THE EXERCISE:
Copy out all the lines exactly. Omit pictures.

DATASET EXTRACT:
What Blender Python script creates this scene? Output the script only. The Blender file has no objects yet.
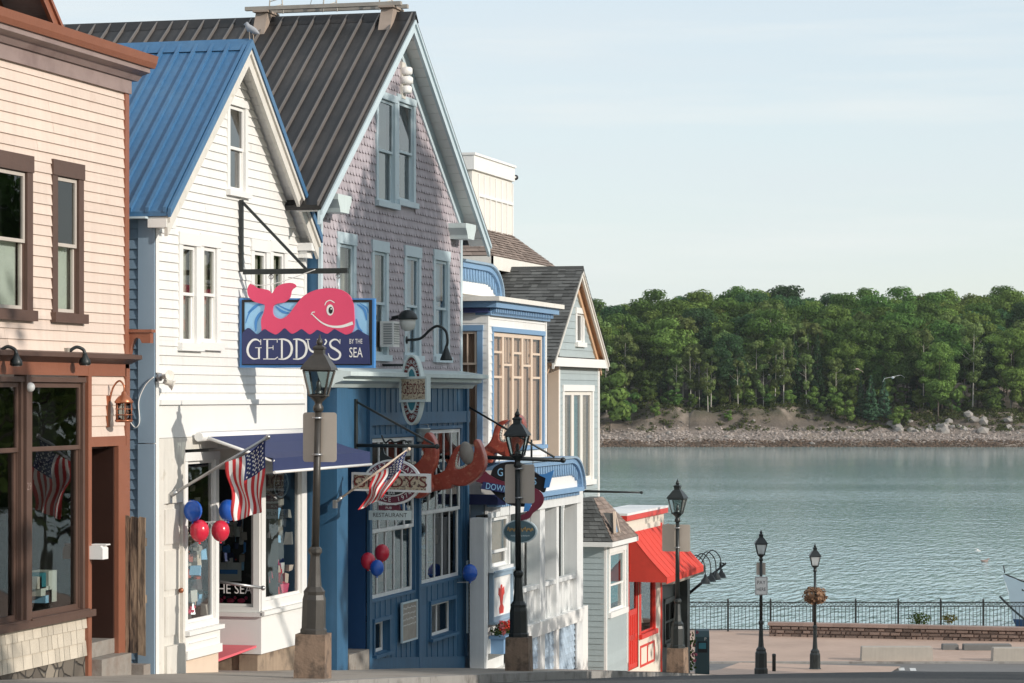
import bpy, math, random
from mathutils import Vector, Matrix, noise
R = random.Random(7)
C = bpy.context.scene.collection
SC = bpy.context.scene

# ------------------------------------------------------------------ camera, sky, sun, exposure
EYE = 11.0                                   # eye height above the sea
FPX = 2700.0                                 # focal length in units of 1/1024 of the frame width
TH = math.atan(703.0 / FPX)                  # the view turns this far left of the street (street runs along +Y)
cam_d = bpy.data.cameras.new('camera'); cam = bpy.data.objects.new('camera', cam_d); C.objects.link(cam)
cam.location = (0, 0, EYE)
cam.rotation_euler = (math.radians(90), 0, TH)
cam_d.sensor_width = 36.0; cam_d.lens = 36.0 * FPX / 1024.0
cam_d.shift_y = 53.5 / 1024.0
cam_d.clip_start = 0.5; cam_d.clip_end = 6000
SC.camera = cam

SUN_EL = math.radians(20.5)
SUN_AZ = math.radians(108.0)                 # clockwise from +Y
world = bpy.data.worlds.new('World'); SC.world = world; world.use_nodes = True
wn = world.node_tree.nodes; wl = world.node_tree.links
bg = wn['Background']
sky = wn.new('ShaderNodeTexSky'); sky.sky_type = 'NISHITA'; sky.sun_disc = False
sky.sun_elevation = SUN_EL; sky.sun_rotation = SUN_AZ
sky.air_density = 1.0; sky.dust_density = 0.6; sky.ozone_density = 1.5; sky.altitude = 10
wtc = wn.new('ShaderNodeTexCoord'); wmp = wn.new('ShaderNodeMapping'); wmp.inputs['Scale'].default_value = (1.2, 1.2, 9)
wno = wn.new('ShaderNodeTexNoise'); wno.inputs['Scale'].default_value = 2.2; wno.inputs['Detail'].default_value = 7; wno.inputs['Roughness'].default_value = .55
wrp = wn.new('ShaderNodeMapRange'); wrp.inputs['From Min'].default_value = .42; wrp.inputs['From Max'].default_value = .78
wrp.inputs['To Min'].default_value = .66; wrp.inputs['To Max'].default_value = .93
wmx = wn.new('ShaderNodeMix'); wmx.data_type = 'RGBA'
wmx.inputs['B'].default_value = (4.25, 4.6, 4.82, 1)
wl.new(wtc.outputs['Generated'], wmp.inputs['Vector']); wl.new(wmp.outputs['Vector'], wno.inputs['Vector'])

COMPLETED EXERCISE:
What Blender Python script creates this scene? Output the script only. The Blender file has no objects yet.
import bpy, math, random
from mathutils import Vector, Matrix, noise
R = random.Random(7)
C = bpy.context.scene.collection
SC = bpy.context.scene

# ------------------------------------------------------------------ camera, sky, sun, exposure
EYE = 11.0                                   # eye height above the sea
FPX = 2700.0                                 # focal length in units of 1/1024 of the frame width
TH = math.atan(703.0 / FPX)                  # the view turns this far left of the street (street runs along +Y)
cam_d = bpy.data.cameras.new('camera'); cam = bpy.data.objects.new('camera', cam_d); C.objects.link(cam)
cam.location = (0, 0, EYE)
cam.rotation_euler = (math.radians(90), 0, TH)
cam_d.sensor_width = 36.0; cam_d.lens = 36.0 * FPX / 1024.0
cam_d.shift_y = 53.5 / 1024.0
cam_d.clip_start = 0.5; cam_d.clip_end = 6000
SC.camera = cam

SUN_EL = math.radians(20.5)
SUN_AZ = math.radians(108.0)                 # clockwise from +Y
world = bpy.data.worlds.new('World'); SC.world = world; world.use_nodes = True
wn = world.node_tree.nodes; wl = world.node_tree.links
bg = wn['Background']
sky = wn.new('ShaderNodeTexSky'); sky.sky_type = 'NISHITA'; sky.sun_disc = False
sky.sun_elevation = SUN_EL; sky.sun_rotation = SUN_AZ
sky.air_density = 1.0; sky.dust_density = 0.6; sky.ozone_density = 1.5; sky.altitude = 10
wtc = wn.new('ShaderNodeTexCoord'); wmp = wn.new('ShaderNodeMapping'); wmp.inputs['Scale'].default_value = (1.2, 1.2, 9)
wno = wn.new('ShaderNodeTexNoise'); wno.inputs['Scale'].default_value = 2.2; wno.inputs['Detail'].default_value = 7; wno.inputs['Roughness'].default_value = .55
wrp = wn.new('ShaderNodeMapRange'); wrp.inputs['From Min'].default_value = .42; wrp.inputs['From Max'].default_value = .78
wrp.inputs['To Min'].default_value = .66; wrp.inputs['To Max'].default_value = .93
wmx = wn.new('ShaderNodeMix'); wmx.data_type = 'RGBA'
wmx.inputs['B'].default_value = (4.25, 4.6, 4.82, 1)
wl.new(wtc.outputs['Generated'], wmp.inputs['Vector']); wl.new(wmp.outputs['Vector'], wno.inputs['Vector'])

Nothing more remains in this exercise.